Dude. I know you are only 7 weeks old, but I think maybe you are starting to make me sick. I totally love you, but I have spent the last several days wondering if I am sick like the rest of my family (see above) or if this is that start of a horrifyingly miserable 5 months. Please don't be offended if I say something mean to you about how I wish you would stop making me sick. I love you, and I don't mean it. All will be forgotten.

Love,
Yo Mama

*****

Dear Strider/Puckett,

Oh, I see how it is. Now that you have been here for a week you are feeling comfortable enough to get a tuna can off the counter and lick it and pee on my bed. That better never happen again.

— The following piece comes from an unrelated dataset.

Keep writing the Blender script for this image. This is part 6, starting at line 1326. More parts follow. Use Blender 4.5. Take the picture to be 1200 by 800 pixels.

Seriously. I am not afraid to use the crate. You are lucky you're cute. And new.

Seriously,
Yo Mama

7 comments:

Unknown said...

Your mens have the swine flu?! Oh that sucks. I really hope you don't catch it too...

Melissa aka Equidae said...

sorry to hear about the sickies :( wish them a quick health return!

Unknown said...

Ouch with the swine flu. I hope everyone gets better soon. SOON!

Audrey at Barking Mad! said...

Uhg! Those early pregnancy yucks. I recall those so well!

I loved your letter to the words banal and chutney. I hope you know that the next time I open the cupboard and see my husband's jar of mango chutney, I'm going to die of laughter because of this.

And Swine flu? Jeepers! You guys really hit it up big style when you get sick.

Get better soon! ALL OF YOU!

Kori said...

Love your little letters; I hope you get to feeling better soon and I REALLY hope The Boys do as well. Thinking of you!

Mrs. M said...

I hope you stay healthy and don't get too sick!!!

Dawn said...

So hoping that the swine flu leaves your house soon. And leaves your little bun in the oven alone. Loved the letters!